INFORMATION SUPPLIED —
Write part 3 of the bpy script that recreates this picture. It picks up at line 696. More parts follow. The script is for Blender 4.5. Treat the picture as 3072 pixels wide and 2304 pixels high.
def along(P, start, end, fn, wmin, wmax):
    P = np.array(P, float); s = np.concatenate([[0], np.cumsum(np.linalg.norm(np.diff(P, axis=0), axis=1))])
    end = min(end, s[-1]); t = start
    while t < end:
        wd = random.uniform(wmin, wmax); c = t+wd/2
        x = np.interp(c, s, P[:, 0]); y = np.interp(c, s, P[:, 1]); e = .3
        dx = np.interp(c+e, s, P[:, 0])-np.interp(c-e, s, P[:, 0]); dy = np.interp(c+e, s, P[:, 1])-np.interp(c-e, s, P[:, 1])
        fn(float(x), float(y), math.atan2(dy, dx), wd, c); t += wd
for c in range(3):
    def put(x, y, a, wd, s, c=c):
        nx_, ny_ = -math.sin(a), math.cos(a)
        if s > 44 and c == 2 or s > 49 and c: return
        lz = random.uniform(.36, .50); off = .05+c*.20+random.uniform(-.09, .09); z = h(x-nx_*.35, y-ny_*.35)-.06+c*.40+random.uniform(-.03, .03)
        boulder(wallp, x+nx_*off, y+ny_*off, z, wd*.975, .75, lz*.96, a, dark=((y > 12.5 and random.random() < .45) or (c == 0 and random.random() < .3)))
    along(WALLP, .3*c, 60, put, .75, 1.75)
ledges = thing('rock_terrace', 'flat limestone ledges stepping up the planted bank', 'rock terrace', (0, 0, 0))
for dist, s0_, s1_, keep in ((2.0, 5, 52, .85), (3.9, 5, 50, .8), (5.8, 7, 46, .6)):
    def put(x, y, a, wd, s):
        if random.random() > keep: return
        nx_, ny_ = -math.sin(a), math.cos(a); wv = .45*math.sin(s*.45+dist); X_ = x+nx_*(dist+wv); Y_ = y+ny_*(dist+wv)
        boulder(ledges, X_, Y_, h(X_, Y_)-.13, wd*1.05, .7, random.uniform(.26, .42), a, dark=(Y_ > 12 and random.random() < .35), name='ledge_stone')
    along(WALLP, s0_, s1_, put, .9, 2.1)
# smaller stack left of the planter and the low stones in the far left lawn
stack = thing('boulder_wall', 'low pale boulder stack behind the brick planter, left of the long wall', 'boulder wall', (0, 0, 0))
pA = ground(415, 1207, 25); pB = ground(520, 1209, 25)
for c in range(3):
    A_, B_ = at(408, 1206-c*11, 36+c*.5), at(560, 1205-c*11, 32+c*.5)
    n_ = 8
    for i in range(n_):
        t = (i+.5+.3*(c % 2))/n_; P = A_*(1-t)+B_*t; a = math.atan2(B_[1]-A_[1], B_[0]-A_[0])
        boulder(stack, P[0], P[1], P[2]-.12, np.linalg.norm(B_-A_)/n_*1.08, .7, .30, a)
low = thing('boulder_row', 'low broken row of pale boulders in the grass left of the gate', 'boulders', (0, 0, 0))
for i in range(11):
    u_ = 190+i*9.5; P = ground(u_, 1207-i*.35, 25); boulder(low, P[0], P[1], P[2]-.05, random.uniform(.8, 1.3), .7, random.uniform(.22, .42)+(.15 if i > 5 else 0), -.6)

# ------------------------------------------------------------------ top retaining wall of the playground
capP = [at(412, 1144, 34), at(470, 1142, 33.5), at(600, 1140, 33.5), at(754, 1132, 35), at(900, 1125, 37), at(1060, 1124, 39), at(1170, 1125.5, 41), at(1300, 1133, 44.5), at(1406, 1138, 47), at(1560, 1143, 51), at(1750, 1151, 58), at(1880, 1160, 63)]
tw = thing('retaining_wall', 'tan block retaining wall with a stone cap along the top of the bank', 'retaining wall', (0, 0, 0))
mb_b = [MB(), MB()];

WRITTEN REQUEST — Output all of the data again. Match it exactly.

ANSWER —
Write part 3 of the bpy script that recreates this picture. It picks up at line 696. More parts follow. The script is for Blender 4.5. Treat the picture as 3072 pixels wide and 2304 pixels high.
def along(P, start, end, fn, wmin, wmax):
    P = np.array(P, float); s = np.concatenate([[0], np.cumsum(np.linalg.norm(np.diff(P, axis=0), axis=1))])
    end = min(end, s[-1]); t = start
    while t < end:
        wd = random.uniform(wmin, wmax); c = t+wd/2
        x = np.interp(c, s, P[:, 0]); y = np.interp(c, s, P[:, 1]); e = .3
        dx = np.interp(c+e, s, P[:, 0])-np.interp(c-e, s, P[:, 0]); dy = np.interp(c+e, s, P[:, 1])-np.interp(c-e, s, P[:, 1])
        fn(float(x), float(y), math.atan2(dy, dx), wd, c); t += wd
for c in range(3):
    def put(x, y, a, wd, s, c=c):
        nx_, ny_ = -math.sin(a), math.cos(a)
        if s > 44 and c == 2 or s > 49 and c: return
        lz = random.uniform(.36, .50); off = .05+c*.20+random.uniform(-.09, .09); z = h(x-nx_*.35, y-ny_*.35)-.06+c*.40+random.uniform(-.03, .03)
        boulder(wallp, x+nx_*off, y+ny_*off, z, wd*.975, .75, lz*.96, a, dark=((y > 12.5 and random.random() < .45) or (c == 0 and random.random() < .3)))
    along(WALLP, .3*c, 60, put, .75, 1.75)
ledges = thing('rock_terrace', 'flat limestone ledges stepping up the planted bank', 'rock terrace', (0, 0, 0))
for dist, s0_, s1_, keep in ((2.0, 5, 52, .85), (3.9, 5, 50, .8), (5.8, 7, 46, .6)):
    def put(x, y, a, wd, s):
        if random.random() > keep: return
        nx_, ny_ = -math.sin(a), math.cos(a); wv = .45*math.sin(s*.45+dist); X_ = x+nx_*(dist+wv); Y_ = y+ny_*(dist+wv)
        boulder(ledges, X_, Y_, h(X_, Y_)-.13, wd*1.05, .7, random.uniform(.26, .42), a, dark=(Y_ > 12 and random.random() < .35), name='ledge_stone')
    along(WALLP, s0_, s1_, put, .9, 2.1)
# smaller stack left of the planter and the low stones in the far left lawn
stack = thing('boulder_wall', 'low pale boulder stack behind the brick planter, left of the long wall', 'boulder wall', (0, 0, 0))
pA = ground(415, 1207, 25); pB = ground(520, 1209, 25)
for c in range(3):
    A_, B_ = at(408, 1206-c*11, 36+c*.5), at(560, 1205-c*11, 32+c*.5)
    n_ = 8
    for i in range(n_):
        t = (i+.5+.3*(c % 2))/n_; P = A_*(1-t)+B_*t; a = math.atan2(B_[1]-A_[1], B_[0]-A_[0])
        boulder(stack, P[0], P[1], P[2]-.12, np.linalg.norm(B_-A_)/n_*1.08, .7, .30, a)
low = thing('boulder_row', 'low broken row of pale boulders in the grass left of the gate', 'boulders', (0, 0, 0))
for i in range(11):
    u_ = 190+i*9.5; P = ground(u_, 1207-i*.35, 25); boulder(low, P[0], P[1], P[2]-.05, random.uniform(.8, 1.3), .7, random.uniform(.22, .42)+(.15 if i > 5 else 0), -.6)

# ------------------------------------------------------------------ top retaining wall of the playground
capP = [at(412, 1144, 34), at(470, 1142, 33.5), at(600, 1140, 33.5), at(754, 1132, 35), at(900, 1125, 37), at(1060, 1124, 39), at(1170, 1125.5, 41), at(1300, 1133, 44.5), at(1406, 1138, 47), at(1560, 1143, 51), at(1750, 1151, 58), at(1880, 1160, 63)]
tw = thing('retaining_wall', 'tan block retaining wall with a stone cap along the top of the bank', 'retaining wall', (0, 0, 0))
mb_b = [MB(), MB()];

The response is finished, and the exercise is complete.